Return the lines exactly as they stand, from the first of the material through the line containing "fl['_o'] = [0, 0, 0]".

******************************

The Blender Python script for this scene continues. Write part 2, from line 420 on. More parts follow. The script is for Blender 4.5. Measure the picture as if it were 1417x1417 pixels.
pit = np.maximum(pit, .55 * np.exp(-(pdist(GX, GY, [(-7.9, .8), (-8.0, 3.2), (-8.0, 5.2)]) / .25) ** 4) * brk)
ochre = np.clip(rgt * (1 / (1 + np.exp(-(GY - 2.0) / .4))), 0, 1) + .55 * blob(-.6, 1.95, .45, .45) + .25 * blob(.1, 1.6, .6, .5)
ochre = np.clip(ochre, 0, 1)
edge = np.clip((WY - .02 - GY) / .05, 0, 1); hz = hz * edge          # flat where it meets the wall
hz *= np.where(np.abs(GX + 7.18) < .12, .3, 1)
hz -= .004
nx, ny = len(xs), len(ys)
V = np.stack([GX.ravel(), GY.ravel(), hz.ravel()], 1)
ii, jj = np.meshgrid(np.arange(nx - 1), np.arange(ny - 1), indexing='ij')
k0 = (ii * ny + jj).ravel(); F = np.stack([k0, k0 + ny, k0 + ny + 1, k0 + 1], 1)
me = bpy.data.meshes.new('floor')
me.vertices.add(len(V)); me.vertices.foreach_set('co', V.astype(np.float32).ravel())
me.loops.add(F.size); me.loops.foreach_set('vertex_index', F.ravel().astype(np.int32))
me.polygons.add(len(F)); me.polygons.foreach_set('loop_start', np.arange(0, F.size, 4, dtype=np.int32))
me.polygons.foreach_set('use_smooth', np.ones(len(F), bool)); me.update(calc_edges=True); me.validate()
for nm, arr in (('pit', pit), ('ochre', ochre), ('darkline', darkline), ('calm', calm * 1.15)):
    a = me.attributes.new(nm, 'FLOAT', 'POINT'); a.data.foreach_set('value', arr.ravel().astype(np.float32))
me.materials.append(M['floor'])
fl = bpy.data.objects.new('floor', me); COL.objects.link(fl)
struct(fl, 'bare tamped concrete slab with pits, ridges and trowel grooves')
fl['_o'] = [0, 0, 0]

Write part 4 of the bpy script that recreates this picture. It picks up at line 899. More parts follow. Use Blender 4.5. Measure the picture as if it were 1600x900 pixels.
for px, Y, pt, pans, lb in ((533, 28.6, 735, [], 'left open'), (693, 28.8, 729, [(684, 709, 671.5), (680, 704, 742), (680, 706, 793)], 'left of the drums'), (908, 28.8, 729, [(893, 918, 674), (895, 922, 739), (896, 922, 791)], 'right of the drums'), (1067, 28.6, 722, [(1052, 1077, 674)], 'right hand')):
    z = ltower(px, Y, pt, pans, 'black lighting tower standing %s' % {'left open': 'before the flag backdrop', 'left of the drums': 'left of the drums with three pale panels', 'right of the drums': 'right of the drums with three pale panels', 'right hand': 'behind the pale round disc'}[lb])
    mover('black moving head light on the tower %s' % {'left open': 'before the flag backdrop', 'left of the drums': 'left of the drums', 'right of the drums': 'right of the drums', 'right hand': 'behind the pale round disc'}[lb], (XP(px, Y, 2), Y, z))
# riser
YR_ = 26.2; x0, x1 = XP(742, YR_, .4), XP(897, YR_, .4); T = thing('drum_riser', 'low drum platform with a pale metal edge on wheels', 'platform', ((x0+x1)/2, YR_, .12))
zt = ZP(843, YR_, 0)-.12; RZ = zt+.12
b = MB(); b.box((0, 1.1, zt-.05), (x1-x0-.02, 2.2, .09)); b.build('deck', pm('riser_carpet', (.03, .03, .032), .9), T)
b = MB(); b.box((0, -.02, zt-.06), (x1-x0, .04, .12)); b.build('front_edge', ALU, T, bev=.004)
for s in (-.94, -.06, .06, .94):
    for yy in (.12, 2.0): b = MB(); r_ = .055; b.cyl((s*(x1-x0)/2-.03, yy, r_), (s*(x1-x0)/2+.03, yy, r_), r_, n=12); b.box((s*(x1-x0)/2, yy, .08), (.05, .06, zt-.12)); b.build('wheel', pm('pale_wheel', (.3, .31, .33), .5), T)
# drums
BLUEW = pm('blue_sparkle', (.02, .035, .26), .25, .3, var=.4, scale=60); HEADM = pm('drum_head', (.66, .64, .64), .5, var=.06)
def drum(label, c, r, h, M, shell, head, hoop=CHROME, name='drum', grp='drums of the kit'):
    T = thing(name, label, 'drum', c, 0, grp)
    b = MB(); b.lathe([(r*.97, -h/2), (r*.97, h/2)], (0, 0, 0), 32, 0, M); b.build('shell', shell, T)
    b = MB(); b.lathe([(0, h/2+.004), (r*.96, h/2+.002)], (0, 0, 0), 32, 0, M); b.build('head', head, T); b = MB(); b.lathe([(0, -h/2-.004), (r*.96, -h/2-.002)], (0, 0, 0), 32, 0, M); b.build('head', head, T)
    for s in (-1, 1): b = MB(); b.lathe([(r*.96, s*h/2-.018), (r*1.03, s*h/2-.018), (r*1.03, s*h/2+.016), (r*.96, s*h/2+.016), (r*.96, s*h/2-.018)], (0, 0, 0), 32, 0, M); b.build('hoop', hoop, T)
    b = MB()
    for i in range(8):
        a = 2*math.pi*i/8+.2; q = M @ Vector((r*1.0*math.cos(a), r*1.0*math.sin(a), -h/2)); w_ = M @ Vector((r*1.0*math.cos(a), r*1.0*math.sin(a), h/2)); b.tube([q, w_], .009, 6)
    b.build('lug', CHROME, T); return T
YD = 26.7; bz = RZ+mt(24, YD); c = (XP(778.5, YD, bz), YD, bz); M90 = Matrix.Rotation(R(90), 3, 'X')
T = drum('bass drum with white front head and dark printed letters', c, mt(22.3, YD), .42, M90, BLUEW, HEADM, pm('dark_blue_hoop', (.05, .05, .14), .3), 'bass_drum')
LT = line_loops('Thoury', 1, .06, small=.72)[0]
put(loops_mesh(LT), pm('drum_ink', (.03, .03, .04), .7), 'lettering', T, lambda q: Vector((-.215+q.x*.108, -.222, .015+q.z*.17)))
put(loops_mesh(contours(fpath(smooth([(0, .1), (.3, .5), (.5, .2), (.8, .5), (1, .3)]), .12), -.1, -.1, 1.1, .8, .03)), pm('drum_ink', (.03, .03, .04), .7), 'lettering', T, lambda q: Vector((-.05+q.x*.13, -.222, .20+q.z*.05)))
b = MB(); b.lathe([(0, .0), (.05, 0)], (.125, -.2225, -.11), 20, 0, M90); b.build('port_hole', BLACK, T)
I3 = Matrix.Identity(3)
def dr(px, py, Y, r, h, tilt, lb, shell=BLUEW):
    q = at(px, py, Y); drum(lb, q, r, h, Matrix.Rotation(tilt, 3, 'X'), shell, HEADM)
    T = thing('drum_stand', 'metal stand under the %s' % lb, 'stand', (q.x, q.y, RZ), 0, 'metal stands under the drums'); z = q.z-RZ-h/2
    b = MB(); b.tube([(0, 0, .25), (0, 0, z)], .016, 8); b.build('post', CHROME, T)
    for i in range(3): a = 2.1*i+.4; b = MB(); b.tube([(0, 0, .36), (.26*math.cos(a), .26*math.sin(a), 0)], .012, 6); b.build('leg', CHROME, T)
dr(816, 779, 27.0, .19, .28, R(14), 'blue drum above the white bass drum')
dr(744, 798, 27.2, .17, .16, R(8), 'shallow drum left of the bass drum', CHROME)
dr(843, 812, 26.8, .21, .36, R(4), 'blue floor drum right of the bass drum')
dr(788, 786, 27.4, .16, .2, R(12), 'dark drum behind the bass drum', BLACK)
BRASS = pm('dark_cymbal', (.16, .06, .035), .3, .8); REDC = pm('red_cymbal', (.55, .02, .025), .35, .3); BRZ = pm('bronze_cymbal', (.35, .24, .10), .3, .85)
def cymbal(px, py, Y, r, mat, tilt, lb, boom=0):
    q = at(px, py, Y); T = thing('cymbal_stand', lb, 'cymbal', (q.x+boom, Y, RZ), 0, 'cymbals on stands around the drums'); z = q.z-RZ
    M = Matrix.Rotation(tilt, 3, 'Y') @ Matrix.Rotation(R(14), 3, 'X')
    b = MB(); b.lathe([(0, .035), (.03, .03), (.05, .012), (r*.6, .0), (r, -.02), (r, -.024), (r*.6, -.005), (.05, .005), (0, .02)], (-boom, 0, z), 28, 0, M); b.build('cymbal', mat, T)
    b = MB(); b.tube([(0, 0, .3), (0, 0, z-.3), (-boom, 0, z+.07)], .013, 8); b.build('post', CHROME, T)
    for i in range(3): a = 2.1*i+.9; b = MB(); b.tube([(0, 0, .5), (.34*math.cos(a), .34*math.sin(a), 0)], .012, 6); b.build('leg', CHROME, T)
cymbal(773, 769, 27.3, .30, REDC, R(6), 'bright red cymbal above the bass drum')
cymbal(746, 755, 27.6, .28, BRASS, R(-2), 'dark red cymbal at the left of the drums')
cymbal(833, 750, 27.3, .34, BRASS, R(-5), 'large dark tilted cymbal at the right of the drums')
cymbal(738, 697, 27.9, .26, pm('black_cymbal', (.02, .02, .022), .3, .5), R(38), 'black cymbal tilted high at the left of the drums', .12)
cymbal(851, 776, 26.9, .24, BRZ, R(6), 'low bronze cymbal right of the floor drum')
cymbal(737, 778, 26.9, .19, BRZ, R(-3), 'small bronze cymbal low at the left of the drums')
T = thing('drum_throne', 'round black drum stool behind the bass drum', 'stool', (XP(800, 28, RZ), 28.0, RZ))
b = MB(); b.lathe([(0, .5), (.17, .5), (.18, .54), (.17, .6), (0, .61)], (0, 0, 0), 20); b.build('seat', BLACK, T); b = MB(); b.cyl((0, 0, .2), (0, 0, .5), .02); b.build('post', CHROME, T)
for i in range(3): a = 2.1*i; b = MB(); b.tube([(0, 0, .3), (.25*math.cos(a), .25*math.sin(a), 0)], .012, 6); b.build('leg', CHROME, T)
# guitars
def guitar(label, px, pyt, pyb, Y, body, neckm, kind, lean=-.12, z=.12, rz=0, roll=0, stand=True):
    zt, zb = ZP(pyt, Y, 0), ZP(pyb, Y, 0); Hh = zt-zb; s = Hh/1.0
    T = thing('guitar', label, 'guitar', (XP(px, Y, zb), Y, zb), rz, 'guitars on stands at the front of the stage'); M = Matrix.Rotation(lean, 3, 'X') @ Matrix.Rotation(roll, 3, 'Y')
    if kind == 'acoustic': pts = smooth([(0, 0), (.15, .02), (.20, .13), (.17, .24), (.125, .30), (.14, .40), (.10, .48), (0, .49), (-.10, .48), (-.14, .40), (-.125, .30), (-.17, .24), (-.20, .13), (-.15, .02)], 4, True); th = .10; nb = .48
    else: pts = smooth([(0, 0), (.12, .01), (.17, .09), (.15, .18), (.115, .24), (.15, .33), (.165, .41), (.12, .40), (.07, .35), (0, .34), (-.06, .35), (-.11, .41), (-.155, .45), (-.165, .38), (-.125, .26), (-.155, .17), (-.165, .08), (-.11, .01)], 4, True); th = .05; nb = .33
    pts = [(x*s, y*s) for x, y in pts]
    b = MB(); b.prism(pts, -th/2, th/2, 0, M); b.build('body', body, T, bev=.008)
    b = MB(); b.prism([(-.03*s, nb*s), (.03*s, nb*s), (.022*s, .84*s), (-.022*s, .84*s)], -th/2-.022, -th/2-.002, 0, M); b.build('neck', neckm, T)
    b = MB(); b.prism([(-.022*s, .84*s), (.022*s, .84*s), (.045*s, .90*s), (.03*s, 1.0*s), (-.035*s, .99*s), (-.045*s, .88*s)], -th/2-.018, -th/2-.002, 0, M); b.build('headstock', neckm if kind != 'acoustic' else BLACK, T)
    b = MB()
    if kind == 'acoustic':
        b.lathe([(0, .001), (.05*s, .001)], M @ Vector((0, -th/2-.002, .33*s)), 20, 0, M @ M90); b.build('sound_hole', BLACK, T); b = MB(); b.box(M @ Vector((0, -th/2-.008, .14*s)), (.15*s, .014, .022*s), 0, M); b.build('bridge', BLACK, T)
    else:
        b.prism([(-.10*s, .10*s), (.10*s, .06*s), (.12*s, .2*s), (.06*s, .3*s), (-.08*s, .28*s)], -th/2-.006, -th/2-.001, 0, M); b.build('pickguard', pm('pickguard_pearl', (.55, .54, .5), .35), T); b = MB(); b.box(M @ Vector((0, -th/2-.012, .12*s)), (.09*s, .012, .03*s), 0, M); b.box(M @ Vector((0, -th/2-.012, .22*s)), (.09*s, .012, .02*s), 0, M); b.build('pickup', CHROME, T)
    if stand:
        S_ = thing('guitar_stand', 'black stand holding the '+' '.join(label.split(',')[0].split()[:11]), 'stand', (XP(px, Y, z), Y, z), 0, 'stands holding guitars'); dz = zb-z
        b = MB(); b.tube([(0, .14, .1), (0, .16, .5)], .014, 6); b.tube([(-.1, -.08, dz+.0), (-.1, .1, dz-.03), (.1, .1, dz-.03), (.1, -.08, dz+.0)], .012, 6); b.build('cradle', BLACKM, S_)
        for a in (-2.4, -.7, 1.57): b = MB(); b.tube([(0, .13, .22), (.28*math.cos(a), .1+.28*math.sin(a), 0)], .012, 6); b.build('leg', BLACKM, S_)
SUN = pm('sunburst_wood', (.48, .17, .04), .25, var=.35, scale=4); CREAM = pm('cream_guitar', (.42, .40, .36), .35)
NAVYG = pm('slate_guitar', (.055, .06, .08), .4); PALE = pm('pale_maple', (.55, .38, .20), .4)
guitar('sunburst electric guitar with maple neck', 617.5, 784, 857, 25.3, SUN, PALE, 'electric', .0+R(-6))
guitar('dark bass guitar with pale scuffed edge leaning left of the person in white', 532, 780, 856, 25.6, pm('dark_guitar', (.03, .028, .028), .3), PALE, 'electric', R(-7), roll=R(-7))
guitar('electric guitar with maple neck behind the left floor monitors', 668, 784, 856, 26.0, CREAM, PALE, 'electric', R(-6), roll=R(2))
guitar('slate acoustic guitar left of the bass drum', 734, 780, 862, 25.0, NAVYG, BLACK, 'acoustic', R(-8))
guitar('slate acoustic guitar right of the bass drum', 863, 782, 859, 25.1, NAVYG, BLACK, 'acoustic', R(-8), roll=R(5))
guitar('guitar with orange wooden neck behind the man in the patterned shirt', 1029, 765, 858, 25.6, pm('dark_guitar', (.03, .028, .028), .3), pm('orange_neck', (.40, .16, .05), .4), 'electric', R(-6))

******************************

Completed exercise:
The Blender Python script for this scene continues. Write part 2, from line 420 on. More parts follow. The script is for Blender 4.5. Measure the picture as if it were 1417x1417 pixels.
pit = np.maximum(pit, .55 * np.exp(-(pdist(GX, GY, [(-7.9, .8), (-8.0, 3.2), (-8.0, 5.2)]) / .25) ** 4) * brk)
ochre = np.clip(rgt * (1 / (1 + np.exp(-(GY - 2.0) / .4))), 0, 1) + .55 * blob(-.6, 1.95, .45, .45) + .25 * blob(.1, 1.6, .6, .5)
ochre = np.clip(ochre, 0, 1)
edge = np.clip((WY - .02 - GY) / .05, 0, 1); hz = hz * edge          # flat where it meets the wall
hz *= np.where(np.abs(GX + 7.18) < .12, .3, 1)
hz -= .004
nx, ny = len(xs), len(ys)
V = np.stack([GX.ravel(), GY.ravel(), hz.ravel()], 1)
ii, jj = np.meshgrid(np.arange(nx - 1), np.arange(ny - 1), indexing='ij')
k0 = (ii * ny + jj).ravel(); F = np.stack([k0, k0 + ny, k0 + ny + 1, k0 + 1], 1)
me = bpy.data.meshes.new('floor')
me.vertices.add(len(V)); me.vertices.foreach_set('co', V.astype(np.float32).ravel())
me.loops.add(F.size); me.loops.foreach_set('vertex_index', F.ravel().astype(np.int32))
me.polygons.add(len(F)); me.polygons.foreach_set('loop_start', np.arange(0, F.size, 4, dtype=np.int32))
me.polygons.foreach_set('use_smooth', np.ones(len(F), bool)); me.update(calc_edges=True); me.validate()
for nm, arr in (('pit', pit), ('ochre', ochre), ('darkline', darkline), ('calm', calm * 1.15)):
    a = me.attributes.new(nm, 'FLOAT', 'POINT'); a.data.foreach_set('value', arr.ravel().astype(np.float32))
me.materials.append(M['floor'])
fl = bpy.data.objects.new('floor', me); COL.objects.link(fl)
struct(fl, 'bare tamped concrete slab with pits, ridges and trowel grooves')
fl['_o'] = [0, 0, 0]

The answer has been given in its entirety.